> **Description of the task**
Extract all lines in the data that contain the word "scene".

> **Source data**
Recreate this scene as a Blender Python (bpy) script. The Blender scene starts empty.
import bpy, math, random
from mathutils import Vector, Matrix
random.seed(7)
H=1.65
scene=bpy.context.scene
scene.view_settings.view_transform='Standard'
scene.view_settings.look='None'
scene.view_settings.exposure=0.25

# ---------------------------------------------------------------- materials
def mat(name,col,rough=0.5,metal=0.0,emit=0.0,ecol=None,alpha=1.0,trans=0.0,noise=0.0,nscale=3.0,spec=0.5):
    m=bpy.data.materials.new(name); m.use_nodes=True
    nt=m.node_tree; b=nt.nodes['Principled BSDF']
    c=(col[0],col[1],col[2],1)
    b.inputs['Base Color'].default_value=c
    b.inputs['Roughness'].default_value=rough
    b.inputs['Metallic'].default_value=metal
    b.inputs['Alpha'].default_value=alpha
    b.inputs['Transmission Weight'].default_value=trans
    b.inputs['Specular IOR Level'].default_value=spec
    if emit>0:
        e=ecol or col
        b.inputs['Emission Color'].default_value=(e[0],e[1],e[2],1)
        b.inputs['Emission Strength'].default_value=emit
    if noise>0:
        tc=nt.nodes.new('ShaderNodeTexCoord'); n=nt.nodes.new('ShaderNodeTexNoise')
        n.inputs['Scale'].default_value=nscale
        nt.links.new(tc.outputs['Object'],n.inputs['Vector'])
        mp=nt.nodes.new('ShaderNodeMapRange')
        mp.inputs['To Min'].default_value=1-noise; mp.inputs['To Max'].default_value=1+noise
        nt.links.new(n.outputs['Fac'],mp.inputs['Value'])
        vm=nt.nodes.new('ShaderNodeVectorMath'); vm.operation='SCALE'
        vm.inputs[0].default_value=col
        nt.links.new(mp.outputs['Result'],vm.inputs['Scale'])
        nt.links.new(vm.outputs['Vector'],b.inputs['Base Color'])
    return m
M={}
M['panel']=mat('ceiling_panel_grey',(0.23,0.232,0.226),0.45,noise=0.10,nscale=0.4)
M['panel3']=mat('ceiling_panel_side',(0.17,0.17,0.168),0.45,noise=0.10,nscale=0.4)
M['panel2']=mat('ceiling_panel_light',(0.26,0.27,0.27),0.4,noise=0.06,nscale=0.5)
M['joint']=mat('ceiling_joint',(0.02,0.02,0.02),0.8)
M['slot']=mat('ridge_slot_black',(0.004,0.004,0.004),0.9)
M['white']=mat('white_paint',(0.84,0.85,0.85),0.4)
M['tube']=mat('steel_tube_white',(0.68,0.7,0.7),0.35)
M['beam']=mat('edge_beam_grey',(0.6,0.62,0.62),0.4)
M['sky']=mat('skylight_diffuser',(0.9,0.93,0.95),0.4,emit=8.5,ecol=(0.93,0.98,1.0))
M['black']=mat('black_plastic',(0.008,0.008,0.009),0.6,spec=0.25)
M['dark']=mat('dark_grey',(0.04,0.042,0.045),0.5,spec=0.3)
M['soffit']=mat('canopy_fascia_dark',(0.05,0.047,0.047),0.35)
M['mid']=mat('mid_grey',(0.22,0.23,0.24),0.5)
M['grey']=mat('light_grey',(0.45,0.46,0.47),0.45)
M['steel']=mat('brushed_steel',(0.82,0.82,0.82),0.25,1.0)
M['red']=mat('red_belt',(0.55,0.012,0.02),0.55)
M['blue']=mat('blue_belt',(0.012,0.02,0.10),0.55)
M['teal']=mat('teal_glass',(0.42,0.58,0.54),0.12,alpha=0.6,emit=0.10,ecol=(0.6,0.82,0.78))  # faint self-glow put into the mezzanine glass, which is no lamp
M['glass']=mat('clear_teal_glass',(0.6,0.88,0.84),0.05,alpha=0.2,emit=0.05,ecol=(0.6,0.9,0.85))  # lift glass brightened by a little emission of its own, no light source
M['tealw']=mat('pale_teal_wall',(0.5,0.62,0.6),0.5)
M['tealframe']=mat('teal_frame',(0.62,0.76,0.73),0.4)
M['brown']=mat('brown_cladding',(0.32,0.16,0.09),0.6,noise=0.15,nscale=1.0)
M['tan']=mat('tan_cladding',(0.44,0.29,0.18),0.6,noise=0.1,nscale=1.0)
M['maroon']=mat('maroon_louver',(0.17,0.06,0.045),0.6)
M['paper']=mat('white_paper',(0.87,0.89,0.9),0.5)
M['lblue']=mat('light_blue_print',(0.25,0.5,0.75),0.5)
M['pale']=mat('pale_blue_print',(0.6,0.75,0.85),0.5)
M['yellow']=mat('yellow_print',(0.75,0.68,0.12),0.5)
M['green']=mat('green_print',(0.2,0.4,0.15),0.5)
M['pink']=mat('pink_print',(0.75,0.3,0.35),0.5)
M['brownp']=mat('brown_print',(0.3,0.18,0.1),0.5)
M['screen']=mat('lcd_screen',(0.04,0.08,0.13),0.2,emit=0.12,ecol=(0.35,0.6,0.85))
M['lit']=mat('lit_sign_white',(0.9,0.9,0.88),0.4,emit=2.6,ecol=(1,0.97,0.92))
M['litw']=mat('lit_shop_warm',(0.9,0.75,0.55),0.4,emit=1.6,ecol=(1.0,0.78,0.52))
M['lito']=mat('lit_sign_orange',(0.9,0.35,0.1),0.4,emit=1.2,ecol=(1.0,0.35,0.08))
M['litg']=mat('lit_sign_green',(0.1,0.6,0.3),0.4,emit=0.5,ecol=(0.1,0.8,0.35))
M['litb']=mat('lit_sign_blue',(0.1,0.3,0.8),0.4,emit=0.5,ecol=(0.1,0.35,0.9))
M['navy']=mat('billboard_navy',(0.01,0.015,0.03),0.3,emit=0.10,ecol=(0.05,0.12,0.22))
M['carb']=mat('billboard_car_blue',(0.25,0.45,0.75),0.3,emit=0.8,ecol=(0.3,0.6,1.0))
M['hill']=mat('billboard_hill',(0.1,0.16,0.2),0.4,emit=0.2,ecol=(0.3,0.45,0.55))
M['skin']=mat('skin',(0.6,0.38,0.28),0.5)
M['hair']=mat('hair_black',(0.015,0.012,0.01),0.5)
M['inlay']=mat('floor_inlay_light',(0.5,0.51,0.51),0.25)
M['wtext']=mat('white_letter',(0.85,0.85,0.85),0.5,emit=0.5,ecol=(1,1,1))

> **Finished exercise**
Recreate this scene as a Blender Python (bpy) script. The Blender scene starts empty.
scene=bpy.context.scene
scene.view_settings.view_transform='Standard'
scene.view_settings.look='None'
scene.view_settings.exposure=0.25